▶ **Exercise goal**:
Extract all of the data and reproduce it precisely.

▶ **Information supplied**:
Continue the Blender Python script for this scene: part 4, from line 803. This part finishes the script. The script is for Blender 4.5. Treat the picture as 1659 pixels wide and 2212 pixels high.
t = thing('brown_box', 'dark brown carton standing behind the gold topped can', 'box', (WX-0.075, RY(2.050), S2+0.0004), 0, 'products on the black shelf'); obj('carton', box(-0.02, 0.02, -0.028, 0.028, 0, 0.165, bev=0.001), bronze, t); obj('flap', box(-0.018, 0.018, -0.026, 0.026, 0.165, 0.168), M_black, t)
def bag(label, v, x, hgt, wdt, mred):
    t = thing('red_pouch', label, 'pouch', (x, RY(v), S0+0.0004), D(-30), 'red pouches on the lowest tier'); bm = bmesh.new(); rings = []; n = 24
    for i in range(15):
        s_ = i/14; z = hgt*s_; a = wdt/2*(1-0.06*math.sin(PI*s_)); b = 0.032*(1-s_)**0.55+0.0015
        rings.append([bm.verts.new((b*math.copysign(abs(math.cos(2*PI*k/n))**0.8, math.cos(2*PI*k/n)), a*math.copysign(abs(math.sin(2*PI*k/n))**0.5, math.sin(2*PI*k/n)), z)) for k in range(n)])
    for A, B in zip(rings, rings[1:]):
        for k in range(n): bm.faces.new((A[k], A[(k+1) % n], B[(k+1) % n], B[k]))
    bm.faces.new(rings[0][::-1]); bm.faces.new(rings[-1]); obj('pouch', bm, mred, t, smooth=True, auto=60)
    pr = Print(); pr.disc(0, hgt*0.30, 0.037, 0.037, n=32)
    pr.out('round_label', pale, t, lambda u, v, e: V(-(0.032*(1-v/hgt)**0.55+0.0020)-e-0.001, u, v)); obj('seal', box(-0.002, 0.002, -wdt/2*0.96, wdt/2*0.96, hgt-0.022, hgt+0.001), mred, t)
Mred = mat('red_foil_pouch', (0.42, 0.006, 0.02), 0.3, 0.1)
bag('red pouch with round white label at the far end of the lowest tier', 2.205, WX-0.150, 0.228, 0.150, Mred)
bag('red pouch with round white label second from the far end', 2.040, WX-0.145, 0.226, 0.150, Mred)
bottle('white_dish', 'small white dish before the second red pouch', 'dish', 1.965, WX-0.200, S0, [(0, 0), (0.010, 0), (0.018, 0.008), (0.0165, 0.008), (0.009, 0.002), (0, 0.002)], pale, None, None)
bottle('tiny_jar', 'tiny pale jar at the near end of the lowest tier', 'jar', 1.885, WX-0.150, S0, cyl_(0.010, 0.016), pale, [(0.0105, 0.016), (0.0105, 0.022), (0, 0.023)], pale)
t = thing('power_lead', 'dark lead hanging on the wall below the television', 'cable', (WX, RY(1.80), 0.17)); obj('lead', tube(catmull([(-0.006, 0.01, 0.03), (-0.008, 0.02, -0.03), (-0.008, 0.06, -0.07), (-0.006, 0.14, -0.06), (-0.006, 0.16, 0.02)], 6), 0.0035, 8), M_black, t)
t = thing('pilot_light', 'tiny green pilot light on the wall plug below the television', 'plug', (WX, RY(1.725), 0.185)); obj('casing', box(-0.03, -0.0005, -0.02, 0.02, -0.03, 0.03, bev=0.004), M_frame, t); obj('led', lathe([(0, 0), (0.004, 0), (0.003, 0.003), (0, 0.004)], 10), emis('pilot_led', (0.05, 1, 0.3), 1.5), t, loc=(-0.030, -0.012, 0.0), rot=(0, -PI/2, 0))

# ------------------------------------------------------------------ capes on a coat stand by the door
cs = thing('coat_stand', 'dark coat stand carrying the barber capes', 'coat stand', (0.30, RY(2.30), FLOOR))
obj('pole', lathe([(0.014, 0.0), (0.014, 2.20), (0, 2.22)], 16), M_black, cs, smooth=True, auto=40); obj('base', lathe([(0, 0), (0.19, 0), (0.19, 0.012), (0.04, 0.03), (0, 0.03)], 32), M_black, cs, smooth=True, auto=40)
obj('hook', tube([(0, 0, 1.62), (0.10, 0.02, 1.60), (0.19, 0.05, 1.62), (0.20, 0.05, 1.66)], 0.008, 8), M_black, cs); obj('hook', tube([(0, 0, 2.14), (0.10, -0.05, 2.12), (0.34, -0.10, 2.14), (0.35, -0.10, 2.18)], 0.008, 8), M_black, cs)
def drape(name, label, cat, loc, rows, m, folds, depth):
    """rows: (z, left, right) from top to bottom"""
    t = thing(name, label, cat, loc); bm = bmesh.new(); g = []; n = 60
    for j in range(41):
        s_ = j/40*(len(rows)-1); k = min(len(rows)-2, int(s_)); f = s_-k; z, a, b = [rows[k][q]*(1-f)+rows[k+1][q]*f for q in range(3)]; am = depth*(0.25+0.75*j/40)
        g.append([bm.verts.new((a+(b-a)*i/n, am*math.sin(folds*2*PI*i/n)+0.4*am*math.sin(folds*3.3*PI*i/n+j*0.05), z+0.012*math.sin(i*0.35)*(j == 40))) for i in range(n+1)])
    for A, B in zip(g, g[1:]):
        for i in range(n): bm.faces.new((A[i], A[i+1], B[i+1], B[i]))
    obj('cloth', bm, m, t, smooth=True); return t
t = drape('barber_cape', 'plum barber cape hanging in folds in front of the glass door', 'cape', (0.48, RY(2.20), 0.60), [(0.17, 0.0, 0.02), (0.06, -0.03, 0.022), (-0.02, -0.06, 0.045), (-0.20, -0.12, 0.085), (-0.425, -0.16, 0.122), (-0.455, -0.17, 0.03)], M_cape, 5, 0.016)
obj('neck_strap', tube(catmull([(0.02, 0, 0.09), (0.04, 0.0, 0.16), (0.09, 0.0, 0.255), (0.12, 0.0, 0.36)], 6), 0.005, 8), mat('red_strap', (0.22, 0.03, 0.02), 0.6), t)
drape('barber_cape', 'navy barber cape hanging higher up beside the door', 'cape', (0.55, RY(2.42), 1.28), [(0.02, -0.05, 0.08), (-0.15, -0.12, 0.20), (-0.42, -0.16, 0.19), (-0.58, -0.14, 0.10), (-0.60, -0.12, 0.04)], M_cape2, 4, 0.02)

▶ **Worked solution**:
Continue the Blender Python script for this scene: part 4, from line 803. This part finishes the script. The script is for Blender 4.5. Treat the picture as 1659 pixels wide and 2212 pixels high.
t = thing('brown_box', 'dark brown carton standing behind the gold topped can', 'box', (WX-0.075, RY(2.050), S2+0.0004), 0, 'products on the black shelf'); obj('carton', box(-0.02, 0.02, -0.028, 0.028, 0, 0.165, bev=0.001), bronze, t); obj('flap', box(-0.018, 0.018, -0.026, 0.026, 0.165, 0.168), M_black, t)
def bag(label, v, x, hgt, wdt, mred):
    t = thing('red_pouch', label, 'pouch', (x, RY(v), S0+0.0004), D(-30), 'red pouches on the lowest tier'); bm = bmesh.new(); rings = []; n = 24
    for i in range(15):
        s_ = i/14; z = hgt*s_; a = wdt/2*(1-0.06*math.sin(PI*s_)); b = 0.032*(1-s_)**0.55+0.0015
        rings.append([bm.verts.new((b*math.copysign(abs(math.cos(2*PI*k/n))**0.8, math.cos(2*PI*k/n)), a*math.copysign(abs(math.sin(2*PI*k/n))**0.5, math.sin(2*PI*k/n)), z)) for k in range(n)])
    for A, B in zip(rings, rings[1:]):
        for k in range(n): bm.faces.new((A[k], A[(k+1) % n], B[(k+1) % n], B[k]))
    bm.faces.new(rings[0][::-1]); bm.faces.new(rings[-1]); obj('pouch', bm, mred, t, smooth=True, auto=60)
    pr = Print(); pr.disc(0, hgt*0.30, 0.037, 0.037, n=32)
    pr.out('round_label', pale, t, lambda u, v, e: V(-(0.032*(1-v/hgt)**0.55+0.0020)-e-0.001, u, v)); obj('seal', box(-0.002, 0.002, -wdt/2*0.96, wdt/2*0.96, hgt-0.022, hgt+0.001), mred, t)
Mred = mat('red_foil_pouch', (0.42, 0.006, 0.02), 0.3, 0.1)
bag('red pouch with round white label at the far end of the lowest tier', 2.205, WX-0.150, 0.228, 0.150, Mred)
bag('red pouch with round white label second from the far end', 2.040, WX-0.145, 0.226, 0.150, Mred)
bottle('white_dish', 'small white dish before the second red pouch', 'dish', 1.965, WX-0.200, S0, [(0, 0), (0.010, 0), (0.018, 0.008), (0.0165, 0.008), (0.009, 0.002), (0, 0.002)], pale, None, None)
bottle('tiny_jar', 'tiny pale jar at the near end of the lowest tier', 'jar', 1.885, WX-0.150, S0, cyl_(0.010, 0.016), pale, [(0.0105, 0.016), (0.0105, 0.022), (0, 0.023)], pale)
t = thing('power_lead', 'dark lead hanging on the wall below the television', 'cable', (WX, RY(1.80), 0.17)); obj('lead', tube(catmull([(-0.006, 0.01, 0.03), (-0.008, 0.02, -0.03), (-0.008, 0.06, -0.07), (-0.006, 0.14, -0.06), (-0.006, 0.16, 0.02)], 6), 0.0035, 8), M_black, t)
t = thing('pilot_light', 'tiny green pilot light on the wall plug below the television', 'plug', (WX, RY(1.725), 0.185)); obj('casing', box(-0.03, -0.0005, -0.02, 0.02, -0.03, 0.03, bev=0.004), M_frame, t); obj('led', lathe([(0, 0), (0.004, 0), (0.003, 0.003), (0, 0.004)], 10), emis('pilot_led', (0.05, 1, 0.3), 1.5), t, loc=(-0.030, -0.012, 0.0), rot=(0, -PI/2, 0))

# ------------------------------------------------------------------ capes on a coat stand by the door
cs = thing('coat_stand', 'dark coat stand carrying the barber capes', 'coat stand', (0.30, RY(2.30), FLOOR))
obj('pole', lathe([(0.014, 0.0), (0.014, 2.20), (0, 2.22)], 16), M_black, cs, smooth=True, auto=40); obj('base', lathe([(0, 0), (0.19, 0), (0.19, 0.012), (0.04, 0.03), (0, 0.03)], 32), M_black, cs, smooth=True, auto=40)
obj('hook', tube([(0, 0, 1.62), (0.10, 0.02, 1.60), (0.19, 0.05, 1.62), (0.20, 0.05, 1.66)], 0.008, 8), M_black, cs); obj('hook', tube([(0, 0, 2.14), (0.10, -0.05, 2.12), (0.34, -0.10, 2.14), (0.35, -0.10, 2.18)], 0.008, 8), M_black, cs)
def drape(name, label, cat, loc, rows, m, folds, depth):
    """rows: (z, left, right) from top to bottom"""
    t = thing(name, label, cat, loc); bm = bmesh.new(); g = []; n = 60
    for j in range(41):
        s_ = j/40*(len(rows)-1); k = min(len(rows)-2, int(s_)); f = s_-k; z, a, b = [rows[k][q]*(1-f)+rows[k+1][q]*f for q in range(3)]; am = depth*(0.25+0.75*j/40)
        g.append([bm.verts.new((a+(b-a)*i/n, am*math.sin(folds*2*PI*i/n)+0.4*am*math.sin(folds*3.3*PI*i/n+j*0.05), z+0.012*math.sin(i*0.35)*(j == 40))) for i in range(n+1)])
    for A, B in zip(g, g[1:]):
        for i in range(n): bm.faces.new((A[i], A[i+1], B[i+1], B[i]))
    obj('cloth', bm, m, t, smooth=True); return t
t = drape('barber_cape', 'plum barber cape hanging in folds in front of the glass door', 'cape', (0.48, RY(2.20), 0.60), [(0.17, 0.0, 0.02), (0.06, -0.03, 0.022), (-0.02, -0.06, 0.045), (-0.20, -0.12, 0.085), (-0.425, -0.16, 0.122), (-0.455, -0.17, 0.03)], M_cape, 5, 0.016)
obj('neck_strap', tube(catmull([(0.02, 0, 0.09), (0.04, 0.0, 0.16), (0.09, 0.0, 0.255), (0.12, 0.0, 0.36)], 6), 0.005, 8), mat('red_strap', (0.22, 0.03, 0.02), 0.6), t)
drape('barber_cape', 'navy barber cape hanging higher up beside the door', 'cape', (0.55, RY(2.42), 1.28), [(0.02, -0.05, 0.08), (-0.15, -0.12, 0.20), (-0.42, -0.16, 0.19), (-0.58, -0.14, 0.10), (-0.60, -0.12, 0.04)], M_cape2, 4, 0.02)